While this movie can’t help but be an improvement on the brutally inept Slap Shot 2: Breaking the Ice, trying to come close to the original Slap Shot will be a very tall order. Perhaps it’s better that Paul Newman, good ol’ Reg Dunlap himself, passed away earlier this year, before this movie hit theaters.
On the whole, most sports movies are mediocre, at best. For every Bull Durham, there are at least a dozen Any Given Sundays, films so dreadfully bad that one has to wonder if those involved with their production had ever actually been to an athletic event – at any level.
The National Hockey League, which was begun on this day in 1917, hasn’t been the same since The Mighty Ducks, the 1992 flick that prompted Disney to begin the Mighty Ducks of Anaheim hockey team. With the Ducks’ ridiculous name and inane logo, Disney did its best to turn hockey into a joke by attempting to make it palatable to soccer moms and their oft-spoiled offspring.
Consider what became of the NHL over the next decade and a half: Canada, where hockey remains king, lost two of its seven franchises as Winnipeg moved to Phoenix and Quebec relocated to Denver; the Whalers left Hartford for North Carolina; and new franchises were awarded to Tampa, South Florida, Nashville, Columbus, Atlanta, Ottawa and Minnesota.

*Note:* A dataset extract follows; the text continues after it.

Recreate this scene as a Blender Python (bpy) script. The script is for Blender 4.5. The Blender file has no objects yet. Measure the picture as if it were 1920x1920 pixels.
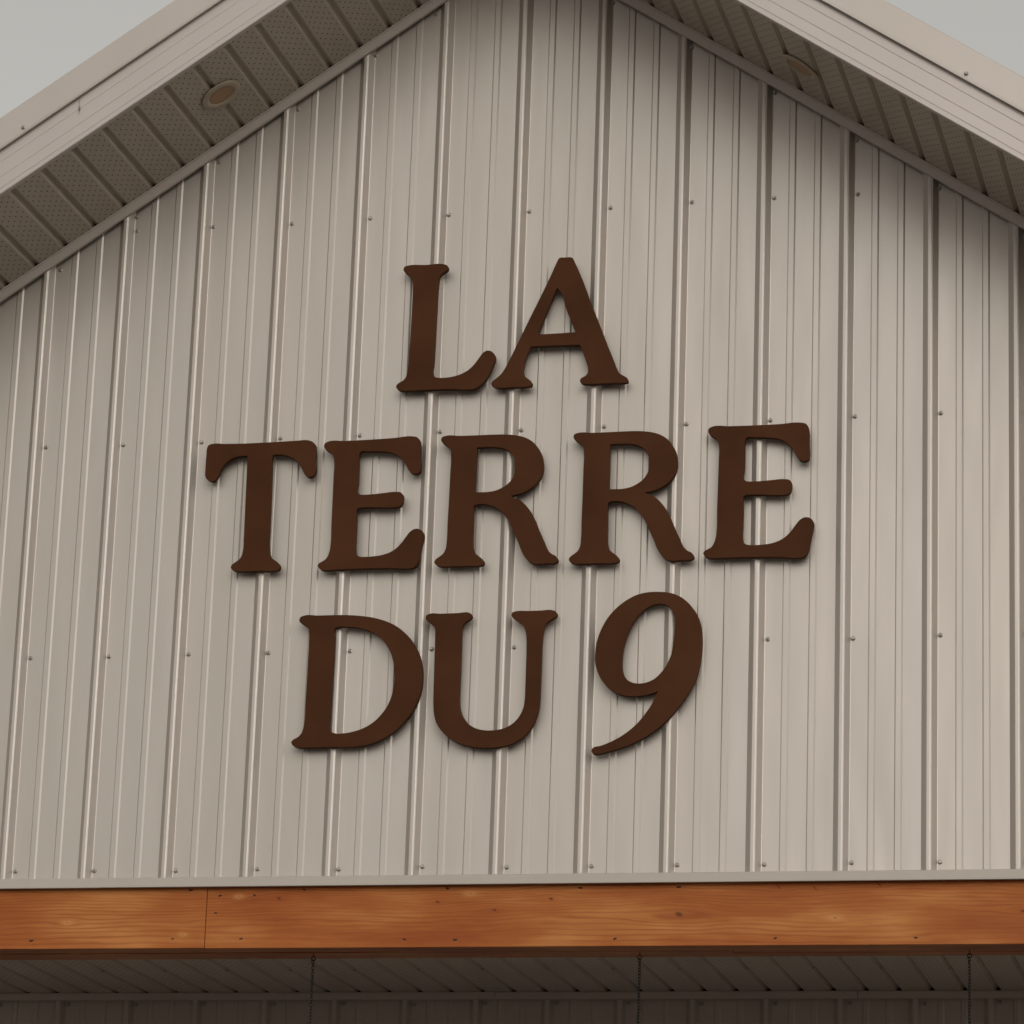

Not surprisingly, several of the new clubs have had financial difficulties since their inception and today the league is shown in the United State on Versus, previously The Outdoor Network. And, of yeah, the entire 2004-05 season was wiped out by a labor strike.
Today, the league is on the rebound, but if future generations of hockey purists look back on the late ’90s and the current decade as a wasteland, one need go no further than Disney and The Mighty Ducks as root causes. The only redeeming aspect of the Ducks’ Stanley Cup win in 2007 was that by then, Disney had sold the club.